Les enseignements de la Gestalt Theory ou Théorie de la formesens de lecture d'une photo - motif de Kaniza

Au début du XX siècle, une école de philosophie et psychologie allemande s’est penché sur la façon dont notre cerveau « regarde » et appréhende le monde. Ils démontrèrent que le cerveau ne lisait pas une image comme un texte, mais qu’il parcourait une scène ou une image en cherchant des choses précises. Les scientifiques parlent de vision constructive plutôt que passive. Les principaux enseignements à tirer de cette théorie, sont que le cerveau cherche à identifier des formes (humaines notamment), à relier des formes similaires, à en compléter certaines.  Dans l’image ci-contre – appelée triangle de Kaniza – c’est le cerveau qui « voit » un triangle là où il n’y a  en réalité que 3 « camemberts » ou « pacman »

Ce que voit l’œil humain

sens de lecture d'une photo

© Wynn Bullock – Chien dans une écorce – Identification

Pour simplifier (beaucoup) on pourrait dire que l’œil voit et le cerveau interprète (et parfois beaucoup plus). L’image reçu par le cerveau est inversée, en partie monochrome, pas si nette que cela et … bref elle est impubliable 😉 – ce qui est dû au fait que différentes zones de l’œil enregistrent différentes choses :

  • la zone très étroite de la Fovéa, grâce aux cônes perçoit les couleurs et la netteté
  • les bâtonnets situés en périphérie de la rétine permettent la vision nocturne, la détection des contrastes mais n’offrent qu’une image quasi floue et monochrome.

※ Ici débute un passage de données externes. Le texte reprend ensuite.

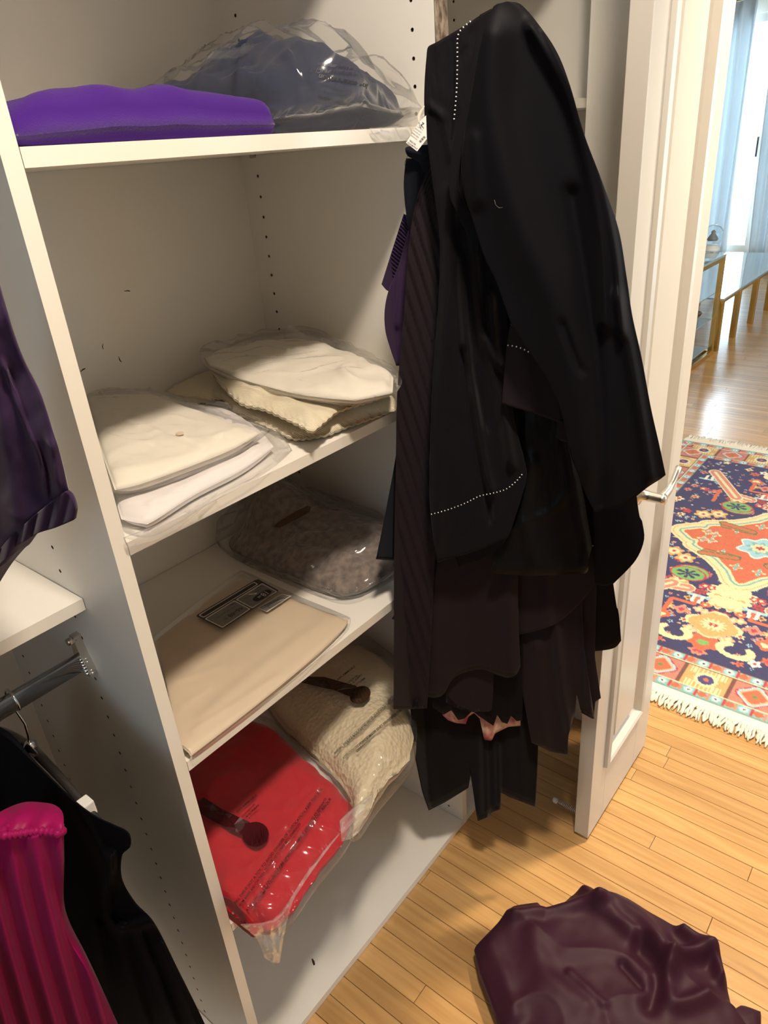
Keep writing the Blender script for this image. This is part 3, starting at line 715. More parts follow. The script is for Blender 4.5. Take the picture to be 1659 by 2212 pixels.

Pour compenser les faiblesses de la vision périphérique (en terme de netteté) les scientifiques ont découvert que l’œil saute très rapidement d’un point à un autre (d’un mot à l’autre lorsque vous lisez ce texte). Cela permet à notre cerveau de former ensuite une image apparaissant globalement nette. Ces micro-saccades sont responsables de l’essentiel de ce que nous voyons – selon le Pr Suzanna Martinez Conde. On voit donc que le sens de lecture d’une photo n’a rien de linéaire ni de routinier, notre œil se fixe en différents endroits très vite selon un ordre en grande partie dictée par le cerveau.

et ce que perçoit le cerveau

sens de lecture d'une photo - éclipse

Le cerveau commence par redresser l’image, puis se sert des couleurs perçues dans la zone de la Fovéa pour simuler celles non perçues. Il va ensuite donner l’impression de la netteté – notamment en périphérie alors que l’œil voit plutôt mal sur les côtés. Le cerveau compense aussi les diverses faiblesses de notre vue (reconstitution des scènes rapides, création de la perspective, etc). Voilà pour la partie technique, mais le cerveau ne fait pas que cela : son truc à lui c’est l’interprétation. De grands photographes comme William Klein – que nous étudions en détail dans notre stage Grammaire de l’Image – avaient fort bien compris les faiblesses de notre vision périphérique et se plaisaient à faire des images floues sur les bords avec un sujet net uniquement au centre, ce qui donnait à leurs photos un effet de réalité extraordinaire. Au contraire, une certaine esthétique de la photo numérique exagérément travaillée et retouchée, trop « clean », à tendance à rendre l’image artificielle ce qui est loin d’être le but recherché en reportage ou en street photography.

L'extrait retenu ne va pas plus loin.